Task brief: Set down exactly the lines of the listing below, please, beginning with the first and ending with the line that holds "COL = SC.collection".

Entries supplied:

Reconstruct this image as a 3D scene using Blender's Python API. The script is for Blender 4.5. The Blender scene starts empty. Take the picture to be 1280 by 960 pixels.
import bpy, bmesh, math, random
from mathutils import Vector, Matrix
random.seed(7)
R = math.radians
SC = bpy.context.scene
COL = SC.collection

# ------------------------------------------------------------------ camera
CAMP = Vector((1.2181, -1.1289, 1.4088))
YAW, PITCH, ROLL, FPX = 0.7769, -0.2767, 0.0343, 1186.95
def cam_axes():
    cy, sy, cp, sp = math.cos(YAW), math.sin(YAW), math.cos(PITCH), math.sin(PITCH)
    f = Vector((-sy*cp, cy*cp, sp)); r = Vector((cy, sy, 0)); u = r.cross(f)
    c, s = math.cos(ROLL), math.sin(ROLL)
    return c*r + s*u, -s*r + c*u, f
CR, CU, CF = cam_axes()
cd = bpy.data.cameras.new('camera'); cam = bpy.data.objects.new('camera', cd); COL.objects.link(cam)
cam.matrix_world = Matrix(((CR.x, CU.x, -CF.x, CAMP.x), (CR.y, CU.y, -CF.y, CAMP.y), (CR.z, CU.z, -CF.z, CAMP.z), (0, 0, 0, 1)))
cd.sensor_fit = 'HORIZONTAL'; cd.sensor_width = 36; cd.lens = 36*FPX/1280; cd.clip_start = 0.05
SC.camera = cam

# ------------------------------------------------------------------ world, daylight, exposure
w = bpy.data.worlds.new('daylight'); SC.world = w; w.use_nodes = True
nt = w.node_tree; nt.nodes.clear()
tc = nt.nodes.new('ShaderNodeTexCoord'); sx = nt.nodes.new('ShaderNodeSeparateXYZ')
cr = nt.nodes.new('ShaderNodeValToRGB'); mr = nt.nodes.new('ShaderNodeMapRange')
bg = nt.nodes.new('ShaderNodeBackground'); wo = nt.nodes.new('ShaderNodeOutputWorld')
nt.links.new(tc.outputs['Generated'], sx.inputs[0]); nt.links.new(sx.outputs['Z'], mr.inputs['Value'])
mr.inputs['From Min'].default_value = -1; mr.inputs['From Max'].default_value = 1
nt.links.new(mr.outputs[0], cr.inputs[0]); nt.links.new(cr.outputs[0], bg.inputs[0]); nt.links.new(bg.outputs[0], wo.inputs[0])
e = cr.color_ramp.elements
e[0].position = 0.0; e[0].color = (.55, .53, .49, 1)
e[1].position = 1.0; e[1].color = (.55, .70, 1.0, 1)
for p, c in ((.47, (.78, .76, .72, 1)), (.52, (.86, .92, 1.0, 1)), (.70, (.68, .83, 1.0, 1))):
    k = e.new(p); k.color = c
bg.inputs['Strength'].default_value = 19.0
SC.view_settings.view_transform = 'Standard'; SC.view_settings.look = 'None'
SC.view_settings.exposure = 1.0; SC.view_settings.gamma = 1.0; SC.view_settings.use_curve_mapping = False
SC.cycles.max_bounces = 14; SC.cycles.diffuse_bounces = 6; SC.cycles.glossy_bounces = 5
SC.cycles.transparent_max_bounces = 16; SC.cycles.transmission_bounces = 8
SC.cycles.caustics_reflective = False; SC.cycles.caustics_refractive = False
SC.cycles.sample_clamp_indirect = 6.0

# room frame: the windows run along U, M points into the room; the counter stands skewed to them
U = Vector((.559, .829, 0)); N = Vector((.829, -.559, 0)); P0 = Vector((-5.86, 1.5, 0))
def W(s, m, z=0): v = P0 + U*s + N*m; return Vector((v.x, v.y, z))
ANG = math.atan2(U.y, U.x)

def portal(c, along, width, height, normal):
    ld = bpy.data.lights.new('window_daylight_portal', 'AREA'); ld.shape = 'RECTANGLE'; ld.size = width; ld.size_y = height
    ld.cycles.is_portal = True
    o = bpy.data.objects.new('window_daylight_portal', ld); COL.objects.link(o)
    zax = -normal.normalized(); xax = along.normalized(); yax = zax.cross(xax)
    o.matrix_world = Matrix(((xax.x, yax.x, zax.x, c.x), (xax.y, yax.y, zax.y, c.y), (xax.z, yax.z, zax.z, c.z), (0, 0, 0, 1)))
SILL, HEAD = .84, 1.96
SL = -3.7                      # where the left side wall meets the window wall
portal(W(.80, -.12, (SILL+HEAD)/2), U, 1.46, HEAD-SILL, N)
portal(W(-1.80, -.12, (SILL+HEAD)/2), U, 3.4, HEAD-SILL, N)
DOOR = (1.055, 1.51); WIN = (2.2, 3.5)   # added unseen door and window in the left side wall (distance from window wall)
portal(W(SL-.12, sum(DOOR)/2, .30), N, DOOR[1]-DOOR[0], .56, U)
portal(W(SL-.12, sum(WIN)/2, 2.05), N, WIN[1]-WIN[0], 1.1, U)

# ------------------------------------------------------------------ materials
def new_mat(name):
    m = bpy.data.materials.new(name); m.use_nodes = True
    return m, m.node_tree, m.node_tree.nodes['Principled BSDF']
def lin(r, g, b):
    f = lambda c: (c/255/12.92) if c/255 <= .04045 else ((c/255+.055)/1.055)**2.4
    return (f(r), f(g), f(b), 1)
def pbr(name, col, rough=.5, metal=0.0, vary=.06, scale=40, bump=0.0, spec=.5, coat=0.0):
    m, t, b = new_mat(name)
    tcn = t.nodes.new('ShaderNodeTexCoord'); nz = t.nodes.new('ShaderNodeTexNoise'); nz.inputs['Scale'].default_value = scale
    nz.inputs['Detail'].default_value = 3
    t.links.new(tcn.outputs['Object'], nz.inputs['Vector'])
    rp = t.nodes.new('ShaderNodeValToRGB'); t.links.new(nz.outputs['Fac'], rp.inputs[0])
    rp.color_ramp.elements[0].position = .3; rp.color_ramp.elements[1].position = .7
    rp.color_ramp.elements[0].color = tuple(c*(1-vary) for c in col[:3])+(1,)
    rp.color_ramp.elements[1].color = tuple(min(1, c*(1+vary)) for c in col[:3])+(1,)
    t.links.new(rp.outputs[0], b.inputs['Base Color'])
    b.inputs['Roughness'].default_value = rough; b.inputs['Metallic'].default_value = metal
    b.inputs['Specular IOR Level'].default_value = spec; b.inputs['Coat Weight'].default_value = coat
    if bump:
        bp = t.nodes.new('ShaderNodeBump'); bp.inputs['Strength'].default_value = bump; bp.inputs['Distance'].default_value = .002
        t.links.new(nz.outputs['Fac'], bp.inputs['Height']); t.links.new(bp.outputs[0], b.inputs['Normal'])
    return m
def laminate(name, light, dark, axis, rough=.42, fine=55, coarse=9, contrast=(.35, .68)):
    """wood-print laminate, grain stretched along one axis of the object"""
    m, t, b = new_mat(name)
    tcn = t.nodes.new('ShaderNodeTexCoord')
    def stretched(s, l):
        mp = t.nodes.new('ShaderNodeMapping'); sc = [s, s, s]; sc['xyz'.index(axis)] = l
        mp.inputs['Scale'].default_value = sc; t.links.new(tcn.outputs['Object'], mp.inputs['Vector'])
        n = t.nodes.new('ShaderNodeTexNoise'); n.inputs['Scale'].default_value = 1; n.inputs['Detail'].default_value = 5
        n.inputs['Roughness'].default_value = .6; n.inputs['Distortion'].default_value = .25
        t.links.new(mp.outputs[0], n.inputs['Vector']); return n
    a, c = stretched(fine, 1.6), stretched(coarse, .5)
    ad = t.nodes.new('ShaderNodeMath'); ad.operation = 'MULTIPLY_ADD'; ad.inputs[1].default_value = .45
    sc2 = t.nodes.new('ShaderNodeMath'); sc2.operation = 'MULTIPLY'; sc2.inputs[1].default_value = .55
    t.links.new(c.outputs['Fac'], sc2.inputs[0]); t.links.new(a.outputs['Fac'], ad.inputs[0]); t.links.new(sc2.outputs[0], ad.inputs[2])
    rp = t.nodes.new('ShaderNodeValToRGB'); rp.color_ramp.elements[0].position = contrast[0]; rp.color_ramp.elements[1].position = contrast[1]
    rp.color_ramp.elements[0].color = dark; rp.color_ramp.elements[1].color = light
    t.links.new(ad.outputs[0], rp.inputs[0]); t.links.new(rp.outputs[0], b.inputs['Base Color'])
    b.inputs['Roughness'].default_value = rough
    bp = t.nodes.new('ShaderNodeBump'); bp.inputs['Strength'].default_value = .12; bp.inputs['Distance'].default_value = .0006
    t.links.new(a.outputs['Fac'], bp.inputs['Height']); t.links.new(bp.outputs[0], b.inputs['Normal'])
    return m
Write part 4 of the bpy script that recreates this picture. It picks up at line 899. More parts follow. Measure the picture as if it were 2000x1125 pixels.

Result of this task:
Reconstruct this image as a 3D scene using Blender's Python API. The script is for Blender 4.5. The Blender scene starts empty. Take the picture to be 1280 by 960 pixels.
import bpy, bmesh, math, random
from mathutils import Vector, Matrix
random.seed(7)
R = math.radians
SC = bpy.context.scene
COL = SC.collection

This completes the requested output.